Participants in a March 19 plant tour led by the Society of the Plastics Industry's Global Business Council saw a bustling, 250,000-square-foot, integrated plastics/metal assembly operation. Trend's Zapopan plant employs 1,450 - up from 600 in December - and hiring and training continues, said General Manager Flavio Magalhaes.
Big drivers include work on fully loaded enclosures for Dell Computer Corp.'s Dimension desktop line and Microsoft Corp.'s Xbox video-game consoles.
Dell's October award for low-end Dimension production was the largest in the history of parent firm Trend Technologies Inc. of San Jose, Calif., Magalhaes said. The first run in Zapopan began Jan. 4. Visitors saw the line progressing toward a daily target of 6,000 units. The next goal: three lines making 10,000 enclosures per day. Trucks carry the units through customs and on to a Dell final assembly site in Nashville, Tenn., usually in three to five days.
Trend produces the Xbox enclosures for Flextronics International Ltd., which does final assembly at its nearby plant.
In addition, Trend manufactures enclosures for Dell docking stations and feeds the boxes to Jabil Circuit de Mexico SA de CV in Zapopan. Jabil Circuit Inc. of St. Petersburg, Fla., applies components - 16,000 per hour - to bare printed circuit boards from Taiwan, integrates the boards and Trend-made enclosures, and ships the output to Dell hubs in Round Rock, Texas; Nashville; and three locations in Europe.
The Zapopan plant has 52 injection molding machines with clamping forces of 35-1,000 tons, five metal-stamping presses, several auxiliary processes and a well-equipped toolroom. Some other machines await installation in Zapopan.
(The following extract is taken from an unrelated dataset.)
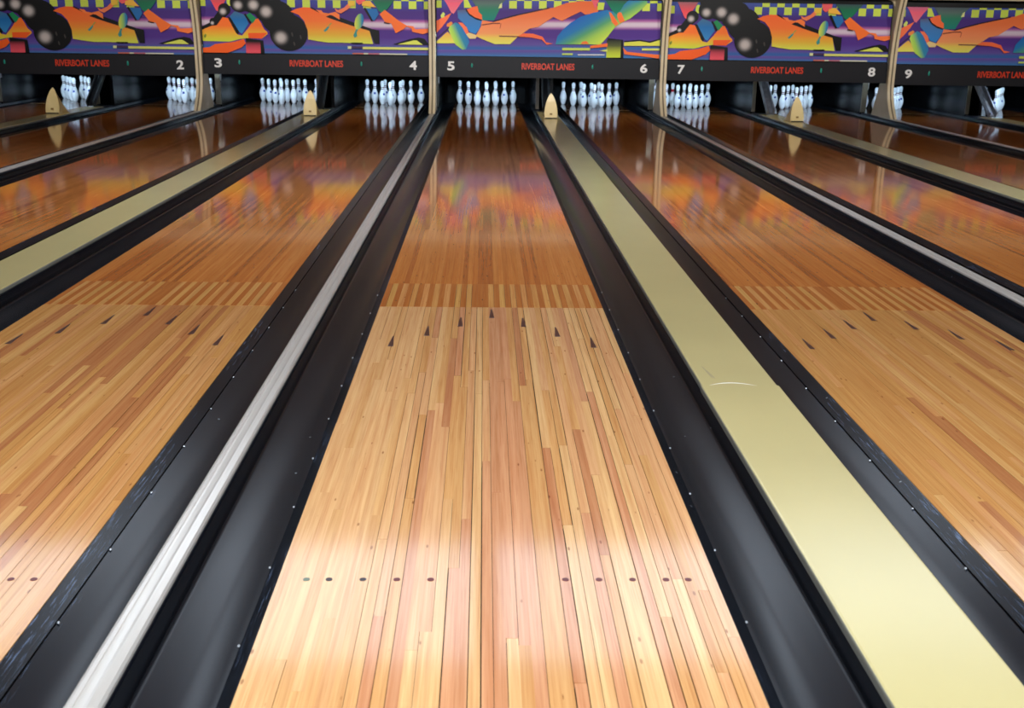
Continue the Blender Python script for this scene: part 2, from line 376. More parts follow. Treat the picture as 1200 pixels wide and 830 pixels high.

Trend invested $5 million for infrastructure improvements for the most recent 100,000-square-foot leased addition. Trend identifies the site as Guadalajara North to distinguish it from Trend's metal-oriented Guadalajara South plant, about 22 miles away in Tlajomulco de Zúñiga. Originally, Guadalajara South was a facility of Cowden Metal Specialties Inc., which Trend acquired in 2000.
Magalhaes, a Brazilian who joined Trend in 1994, played major roles in launching Trend's Round Rock plant near Dell headquarters in 1998 and then moving Zapopan manufacturing into the big leagues. Among Trend's overall capabilities, ``only soft tool and finishing is not done here,'' Magalhaes said.